<南風>友人は耽羅王国の末裔

 「済州島に行きませんか」。済州島出身で日本に留学中の青年に声を掛けられ、二つ返事で出掛けました。“韓ドラ”ファンの私にはまたとないチャンス。

 彼は研究テーマの調査で年に数回来県します。私が韓ドラ知識を発揮して「韓国の方はキムチを食べるので肌がきれいですね」「美男美女が多いんですね」と持ちかけても「そういう人もいます」と、根拠のない情報はあっさりと一蹴されてしまいます。

 結婚式の話題では「私は86代目なので、結婚式は何日も続き、数百人が参加しました」とのこと。一体どの時代から続くのかと気が遠くなりました。

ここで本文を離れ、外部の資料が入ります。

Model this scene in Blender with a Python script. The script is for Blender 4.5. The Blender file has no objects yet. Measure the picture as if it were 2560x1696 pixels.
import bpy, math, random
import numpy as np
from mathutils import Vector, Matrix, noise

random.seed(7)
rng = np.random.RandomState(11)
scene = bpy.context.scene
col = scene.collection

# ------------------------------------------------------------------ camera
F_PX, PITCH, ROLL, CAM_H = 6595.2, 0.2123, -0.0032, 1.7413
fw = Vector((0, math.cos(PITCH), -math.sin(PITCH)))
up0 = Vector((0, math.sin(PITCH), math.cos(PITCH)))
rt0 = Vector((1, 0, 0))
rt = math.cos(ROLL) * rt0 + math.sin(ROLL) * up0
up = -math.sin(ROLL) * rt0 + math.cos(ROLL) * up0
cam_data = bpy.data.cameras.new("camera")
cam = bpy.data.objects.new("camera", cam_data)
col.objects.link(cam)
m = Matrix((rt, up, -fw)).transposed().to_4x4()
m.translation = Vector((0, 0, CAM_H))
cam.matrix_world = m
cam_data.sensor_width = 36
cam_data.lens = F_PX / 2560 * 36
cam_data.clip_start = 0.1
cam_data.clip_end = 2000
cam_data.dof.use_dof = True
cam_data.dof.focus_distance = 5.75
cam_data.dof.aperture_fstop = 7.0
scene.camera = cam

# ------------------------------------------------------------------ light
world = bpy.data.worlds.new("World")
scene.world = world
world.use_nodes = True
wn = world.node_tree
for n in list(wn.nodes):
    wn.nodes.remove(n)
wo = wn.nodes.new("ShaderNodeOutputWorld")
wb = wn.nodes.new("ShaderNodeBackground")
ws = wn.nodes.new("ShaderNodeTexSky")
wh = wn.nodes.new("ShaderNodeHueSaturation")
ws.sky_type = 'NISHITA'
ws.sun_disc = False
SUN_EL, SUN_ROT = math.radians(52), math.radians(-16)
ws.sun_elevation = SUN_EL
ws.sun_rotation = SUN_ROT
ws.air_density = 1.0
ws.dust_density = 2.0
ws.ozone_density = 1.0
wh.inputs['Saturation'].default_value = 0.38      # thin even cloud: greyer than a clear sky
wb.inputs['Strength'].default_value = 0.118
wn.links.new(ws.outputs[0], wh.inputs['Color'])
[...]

 済州島でガイドさんが説明してくれました。「昔、済州島に耽羅(たんら)という独立国がありました。男性の三神人が地下の穴から湧出し、耽羅王国を造りあげた(三姓穴の神話)」そうです。王国は、紀元476年以前から中世にかけて存在し、古代の国名は「済州」ではなく耽羅でした。

 耽羅は百済、新羅に服属し、新羅の滅亡で独立、その後高麗に服属。高麗は耽羅郡を設置し、済州と改称しましたが、旧来の支配者の称号の三姓、高(ゴ)・良(ヤン)(梁)・夫(ブ)を認めていたため、家系は絶えることなく継承されています。中国の元は高麗を制圧し耽羅を直轄地にしましたが後に高麗に返すなど、耽羅は他国に支配され翻弄(ほんろう)された歴史です。

 私の友人はこの耽羅王国の末裔なのです。本人は「昔のことで家系図と地図しか残っていません」と言いますが、まさに由緒ある一族です。

 耽羅王国に関する記述は、日本書紀や司馬遼太郎さんの「街道をゆく」など多くの書籍にあり、琉球との関係も深いことを初めて知りました。友人の一族は現在も定期的に行事を執り行っており、彼から耽羅王国物語を直接聞くのを楽しみにしています。